Organizational unit
An organizational unit (OU) is a construct used to represent an organization whose resources are logically separate from those resources of other, similar organizations. You use OUs to control access to resources and to ensure data segregation.
Each resource recognized by FTM SWIFT
(for example, each queue or database table used by a service)
is associated with an OU. There are two types of OUs:
- Business OU
- An OU that represents a financial
institution, or a branch of or department within a financial institution.
Examples of resources associated with a business OU are:
- The queue into which an application puts messages to be processed by a particular service (its interface queue)
- The database table in which the OU stores its message audit data
- System OU
- An
OU used to consolidate resources that are needed only once per instance
or server, regardless of how many OUs use the corresponding services.
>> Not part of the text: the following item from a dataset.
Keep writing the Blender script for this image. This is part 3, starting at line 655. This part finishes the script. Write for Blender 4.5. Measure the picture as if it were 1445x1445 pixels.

Examples of such resources are:
- The queue from which a service retrieves messages to be processed (its input queue)
- The message flow that carries out the actual message processing
- The database table in which services store common processing data
- The configuration objects used to operate and administer services
Messages that contain business data (business messages)
are associated with business OUs, whereas messages sent internally
to control components or to report errors are associated with a system
OU. An OU cannot be both a business OU and a system OU; that is, it
cannot be used to simultaneously:
- Represent all or part of a financial institution
- Consolidate resources required by services
FTM SWIFT uses a system OU called SYSOU, which contains basic, shared resources; for example, the resources needed to control access to its administration services.
The services providing extending features require their own system OU, which has the name DNFSYSOU. Resources that are shared by more than one OU are consolidated in DNFSYSOU. For example, SAG configuration data is defined for DNFSYSOU, whereas the configuration of a specific logical terminal (LT) is defined only for the OU that uses it.